The two usual culprits are missing open graph tags, or something either blocking the Discourse UA or cloud provider IP ranges. Just because we can see the tags locally in our browser doesn’t mean the server necessarily can.
A bit of tinkering in cURL from your VPS will usually identify the cause.
Use the iframely tool to troubleshoot the opengraph / oembed tags in the page. Lacking a text description of any kind is another reason I sometimes see in the wild.
The only difference I can see between the ABC News example, above, and this NBC News link is that NBC includes more image sizes, icons, and a date and description. Could any of those be “showstoppers” that prevent onebox from kicking in?
Hmm and CNN is also missing a description, but does have an icon and date. So maybe description is a required field… ?
That seems like… a dramatic step. I don’t see why all the beautiful grace of the onebox should be discarded if just a description is missing. I’ll try to do a PR that allows sites that don’t have a description field (so far, we have found that ABC and CNN are two of them) to still let the image and headline through.
I was actually thinking given the number of times this has come up as a support topic … if the only thing preventing oneboxing is lack of a description (or a too short description), we should probably add a placeholder description, something like:
This page provided no description tags
Then at least it oneboxes and it’s clear what is going on, can you assign that @sam?
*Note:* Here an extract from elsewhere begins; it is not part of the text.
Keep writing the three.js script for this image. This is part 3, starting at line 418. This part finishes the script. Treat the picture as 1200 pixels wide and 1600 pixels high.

With all due respect-- if a description is not available, why display a message like this?!
This is a useful message if you are debugging onebox. For techies like us, great, terrific.
But if you are a normal human being who just wants to post a link to some non-tech site and you don’t care about the internal workings of onebox, this message adds nothing except noise. I promise you, a vast majority of the people using Discourse (on sites about cars, software support, communities, audio equipment, etc.) don’t know or care what a “description tag” is, or why it matters, nor do they care if the link they posted “provided” it or not. All they want is their links to look pretty, period, full stop.
That said: yeah, I think we all agree that there’s no need to hobble onebox to work only on sites with a description tag-- especially when a description is not really necessary. A headline and photo not only look perfectly acceptable, but they are far better than nothing.
Neither Facebook nor Twitter require descriptions (and they never add a message like “This page provided no description tags”), and they have no problem working with just a photo and a headline to make a nice looking link. I see no reason that my favorite forward-thinking forum software can’t follow suit.
This is premature. This may or may not happen, @codinghorror is the PM and gets to choose the implementation we go with.
I think that the no description, no onebox rule should be lifted and be an opt-in thing if we must, but ultimately this is not my call.
If we lift the “no description, no onebox” rule or make it optional we may need a new visual template for for descriptionless oneboxes, this is not a trivial problem. “no description, not onebox” rule was born from people complaining that they did not like how it rendered without descriptions.
Really, people prefer option A over bption B? (And more to the point-- really, folks complained that option B was ugly? It seems perfectly workable to me, aesthetically…)
Not sure I follow what you are saying here? When I post a link on Twitter, if there’s no description, it still expands fine? Here’s a test I just did with the CNN link from my 1st post in this thread.
And here’s how Discourse currently renders the exact same link:
Sorry to piggyback but to help reduce support noise could we also have more verbose logging of onebox failures at some point, so site admins are less in the dark when things don’t ‘box?
I am fine with the change as long as the layout doesn’t require a lot of fixing @sam … this has long surpassed the rule of 3 so allowing oneboxes without a description is probably fine at this point.